Yogesh Barve
“Global?” 1 & “Global?” 2
“Global?” 1 & “Global?” 2 documents an annual event during which people of a particular religious group gather around Jejuri in Maharashtra, India. The six-day festival, from the first to sixth lunar day of the bright fortnight of the Hindu month of Margashirsha is celebrated to allow the meeting of the principle God (Khandoba) with other gods carried from different homes of the patrons who take them back at the end of the ceremony. It is a common belief by ancestral stories that the gods existed in this region. The process of worship is called Tali Bhamdara. During this ritual, the participants try to reach the metaphysical stage and state. The music, repetition and the colors hypnotize the viewer who actively attempts to understand and decipher the rite of escape. Cultural globalization, potential exchanges and experience remains suspended in this space. Hypnosis and the state of being possessed are paralleled with the contemporary virtual environments and the Internet. In using a traditional event of Indian tradition and crossing aesthetic codes of transfixion, belief and hypnotization, Barve raises questions of new forms of colonization.

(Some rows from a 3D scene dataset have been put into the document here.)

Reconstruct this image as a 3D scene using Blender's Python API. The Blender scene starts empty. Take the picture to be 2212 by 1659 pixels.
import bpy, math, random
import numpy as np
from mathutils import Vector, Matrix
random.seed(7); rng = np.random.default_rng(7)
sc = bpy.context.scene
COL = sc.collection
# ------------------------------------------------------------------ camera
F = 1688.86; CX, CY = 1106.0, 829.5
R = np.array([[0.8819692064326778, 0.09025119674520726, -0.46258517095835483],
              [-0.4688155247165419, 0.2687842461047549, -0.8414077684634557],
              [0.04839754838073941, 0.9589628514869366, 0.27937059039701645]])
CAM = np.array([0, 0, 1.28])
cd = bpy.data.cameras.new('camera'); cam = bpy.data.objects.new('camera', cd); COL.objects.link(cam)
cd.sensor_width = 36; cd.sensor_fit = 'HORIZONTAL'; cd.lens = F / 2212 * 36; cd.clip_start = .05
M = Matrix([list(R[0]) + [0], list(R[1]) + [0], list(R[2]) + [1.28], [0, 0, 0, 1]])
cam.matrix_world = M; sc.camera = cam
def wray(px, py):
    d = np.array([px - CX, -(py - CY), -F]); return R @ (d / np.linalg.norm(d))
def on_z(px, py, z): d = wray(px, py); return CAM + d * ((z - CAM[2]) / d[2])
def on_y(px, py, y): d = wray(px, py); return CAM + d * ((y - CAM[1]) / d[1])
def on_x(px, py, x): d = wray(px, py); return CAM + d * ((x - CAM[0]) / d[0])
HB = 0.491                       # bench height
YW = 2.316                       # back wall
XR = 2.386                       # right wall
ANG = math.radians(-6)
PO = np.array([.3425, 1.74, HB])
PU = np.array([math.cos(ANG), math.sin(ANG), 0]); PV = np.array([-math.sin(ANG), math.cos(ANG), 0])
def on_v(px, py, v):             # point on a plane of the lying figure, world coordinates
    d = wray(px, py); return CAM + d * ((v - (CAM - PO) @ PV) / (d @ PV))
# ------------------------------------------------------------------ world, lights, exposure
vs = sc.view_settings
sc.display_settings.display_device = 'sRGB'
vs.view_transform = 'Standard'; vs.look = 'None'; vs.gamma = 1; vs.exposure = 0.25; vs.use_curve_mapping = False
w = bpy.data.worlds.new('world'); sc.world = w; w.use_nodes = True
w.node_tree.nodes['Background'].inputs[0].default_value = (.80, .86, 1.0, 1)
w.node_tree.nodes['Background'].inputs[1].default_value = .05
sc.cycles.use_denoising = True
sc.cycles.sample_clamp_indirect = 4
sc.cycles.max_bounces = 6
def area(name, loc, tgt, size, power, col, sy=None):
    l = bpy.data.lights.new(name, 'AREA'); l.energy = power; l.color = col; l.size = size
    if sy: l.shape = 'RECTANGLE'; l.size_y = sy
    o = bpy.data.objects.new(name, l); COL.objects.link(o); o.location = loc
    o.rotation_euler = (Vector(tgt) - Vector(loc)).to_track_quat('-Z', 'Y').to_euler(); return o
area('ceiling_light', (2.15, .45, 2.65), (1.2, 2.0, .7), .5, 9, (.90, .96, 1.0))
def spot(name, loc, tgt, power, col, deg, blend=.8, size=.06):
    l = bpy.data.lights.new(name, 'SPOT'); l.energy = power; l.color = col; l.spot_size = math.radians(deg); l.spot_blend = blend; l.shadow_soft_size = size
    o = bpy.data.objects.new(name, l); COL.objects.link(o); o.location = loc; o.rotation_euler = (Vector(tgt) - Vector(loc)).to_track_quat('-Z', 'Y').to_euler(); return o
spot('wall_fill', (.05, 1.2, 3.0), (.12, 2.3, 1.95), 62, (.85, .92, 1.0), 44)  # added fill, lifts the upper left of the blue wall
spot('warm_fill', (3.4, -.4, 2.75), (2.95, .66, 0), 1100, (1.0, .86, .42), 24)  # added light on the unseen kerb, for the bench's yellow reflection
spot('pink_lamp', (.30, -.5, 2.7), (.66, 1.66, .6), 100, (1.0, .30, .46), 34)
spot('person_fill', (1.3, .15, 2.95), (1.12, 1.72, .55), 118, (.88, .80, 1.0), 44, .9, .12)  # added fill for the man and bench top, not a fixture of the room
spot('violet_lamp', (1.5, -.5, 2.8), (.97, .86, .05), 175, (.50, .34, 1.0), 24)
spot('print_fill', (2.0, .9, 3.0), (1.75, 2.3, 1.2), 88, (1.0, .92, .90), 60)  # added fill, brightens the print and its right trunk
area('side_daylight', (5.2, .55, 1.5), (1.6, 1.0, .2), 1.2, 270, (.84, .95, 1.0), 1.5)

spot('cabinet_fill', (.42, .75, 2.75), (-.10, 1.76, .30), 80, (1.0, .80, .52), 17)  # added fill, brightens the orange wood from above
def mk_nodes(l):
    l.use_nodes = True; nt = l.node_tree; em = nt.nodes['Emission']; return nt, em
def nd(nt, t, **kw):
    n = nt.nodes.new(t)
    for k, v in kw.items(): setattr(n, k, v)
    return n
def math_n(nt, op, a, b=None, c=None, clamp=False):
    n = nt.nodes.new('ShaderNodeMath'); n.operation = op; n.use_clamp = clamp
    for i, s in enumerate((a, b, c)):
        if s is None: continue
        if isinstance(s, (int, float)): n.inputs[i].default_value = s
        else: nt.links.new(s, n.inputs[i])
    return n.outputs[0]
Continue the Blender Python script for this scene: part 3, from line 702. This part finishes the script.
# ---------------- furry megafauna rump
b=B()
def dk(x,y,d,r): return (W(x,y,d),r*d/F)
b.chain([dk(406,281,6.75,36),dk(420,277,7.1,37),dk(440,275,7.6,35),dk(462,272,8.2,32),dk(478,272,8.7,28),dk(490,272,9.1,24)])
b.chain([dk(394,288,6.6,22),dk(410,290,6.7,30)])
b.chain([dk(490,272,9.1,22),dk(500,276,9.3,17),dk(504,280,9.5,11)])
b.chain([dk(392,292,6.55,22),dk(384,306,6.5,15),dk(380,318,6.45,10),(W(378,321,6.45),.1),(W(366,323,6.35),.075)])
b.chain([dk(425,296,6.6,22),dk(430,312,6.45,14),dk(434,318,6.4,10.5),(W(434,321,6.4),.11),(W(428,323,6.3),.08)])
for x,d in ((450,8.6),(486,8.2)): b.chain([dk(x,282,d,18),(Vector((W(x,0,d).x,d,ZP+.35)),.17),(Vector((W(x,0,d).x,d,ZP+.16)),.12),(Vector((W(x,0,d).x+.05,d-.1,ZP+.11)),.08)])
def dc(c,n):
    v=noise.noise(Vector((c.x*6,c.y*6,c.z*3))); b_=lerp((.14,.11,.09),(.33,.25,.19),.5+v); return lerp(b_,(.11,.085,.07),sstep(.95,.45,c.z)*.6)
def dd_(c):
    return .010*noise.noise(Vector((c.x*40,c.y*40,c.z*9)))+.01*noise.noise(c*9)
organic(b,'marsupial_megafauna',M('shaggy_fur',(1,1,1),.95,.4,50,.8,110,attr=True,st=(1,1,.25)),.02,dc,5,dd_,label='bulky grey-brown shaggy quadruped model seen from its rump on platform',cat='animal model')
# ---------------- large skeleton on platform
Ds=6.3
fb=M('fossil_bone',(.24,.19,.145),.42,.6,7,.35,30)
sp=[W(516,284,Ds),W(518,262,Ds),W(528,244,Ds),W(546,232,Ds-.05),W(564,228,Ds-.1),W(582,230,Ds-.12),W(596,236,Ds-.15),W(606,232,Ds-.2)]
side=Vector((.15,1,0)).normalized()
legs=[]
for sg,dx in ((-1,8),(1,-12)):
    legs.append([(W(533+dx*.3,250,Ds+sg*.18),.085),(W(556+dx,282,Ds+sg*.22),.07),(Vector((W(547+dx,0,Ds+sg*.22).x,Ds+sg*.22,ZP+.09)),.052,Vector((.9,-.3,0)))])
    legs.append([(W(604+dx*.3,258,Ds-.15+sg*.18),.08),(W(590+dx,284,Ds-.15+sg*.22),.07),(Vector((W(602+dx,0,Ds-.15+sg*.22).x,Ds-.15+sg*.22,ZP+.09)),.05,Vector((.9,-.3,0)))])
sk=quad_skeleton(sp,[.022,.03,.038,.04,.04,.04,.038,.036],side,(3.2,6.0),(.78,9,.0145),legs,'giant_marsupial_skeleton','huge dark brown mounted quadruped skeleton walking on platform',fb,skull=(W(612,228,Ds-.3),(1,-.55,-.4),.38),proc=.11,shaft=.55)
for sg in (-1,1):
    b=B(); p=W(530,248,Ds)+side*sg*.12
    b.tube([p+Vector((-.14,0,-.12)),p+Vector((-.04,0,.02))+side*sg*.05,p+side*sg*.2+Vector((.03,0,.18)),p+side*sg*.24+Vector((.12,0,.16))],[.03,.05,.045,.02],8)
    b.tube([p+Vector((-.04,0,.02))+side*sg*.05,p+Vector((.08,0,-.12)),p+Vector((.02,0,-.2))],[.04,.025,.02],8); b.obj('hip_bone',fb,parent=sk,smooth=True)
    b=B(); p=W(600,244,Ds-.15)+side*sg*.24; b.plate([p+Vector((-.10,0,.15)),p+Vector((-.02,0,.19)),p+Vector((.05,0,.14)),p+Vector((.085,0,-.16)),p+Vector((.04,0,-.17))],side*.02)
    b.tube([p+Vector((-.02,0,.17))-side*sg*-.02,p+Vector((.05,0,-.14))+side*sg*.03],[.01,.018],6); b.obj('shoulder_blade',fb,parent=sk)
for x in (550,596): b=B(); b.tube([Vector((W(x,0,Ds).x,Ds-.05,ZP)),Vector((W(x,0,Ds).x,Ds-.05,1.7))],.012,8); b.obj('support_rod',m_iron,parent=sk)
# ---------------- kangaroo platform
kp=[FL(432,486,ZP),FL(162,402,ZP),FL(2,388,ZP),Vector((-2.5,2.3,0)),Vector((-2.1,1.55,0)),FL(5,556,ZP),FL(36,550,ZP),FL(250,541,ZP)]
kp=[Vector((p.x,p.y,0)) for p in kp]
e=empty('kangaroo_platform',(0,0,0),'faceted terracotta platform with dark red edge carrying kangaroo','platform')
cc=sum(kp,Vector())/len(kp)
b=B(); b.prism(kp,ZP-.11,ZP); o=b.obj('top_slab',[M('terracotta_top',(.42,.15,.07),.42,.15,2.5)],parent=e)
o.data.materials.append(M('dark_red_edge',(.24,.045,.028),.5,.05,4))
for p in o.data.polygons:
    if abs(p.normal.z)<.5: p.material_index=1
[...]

Yogesh Barve (b. 1989, Mumbai, India) is a contemporary multimodal artist based in Mumbai, India. Employing a range of artistic materials, including found objects and digital technologies including his mobile phone camera in his multimedia installations, his work examines social and cultural experiences of equality/inequality, the outsider/insider, and the uninvited/the invited. His videos act as spontaneous testimonies to his instinctive visual sense. A common thread crosses each of his works: the questioning of our cultural framework of thought. Opening new aesthetic points of view to deal with social phenomena, unlearning/learning, building/deconstructing and binary opposition to unlock all anchored stereotypes is central to Barve’s oeuvre. Seeking to democratize technology, its accessibility and its simplicity as an act of decolonization, the artist’s work is singularly at the forefront of divisive frontiers.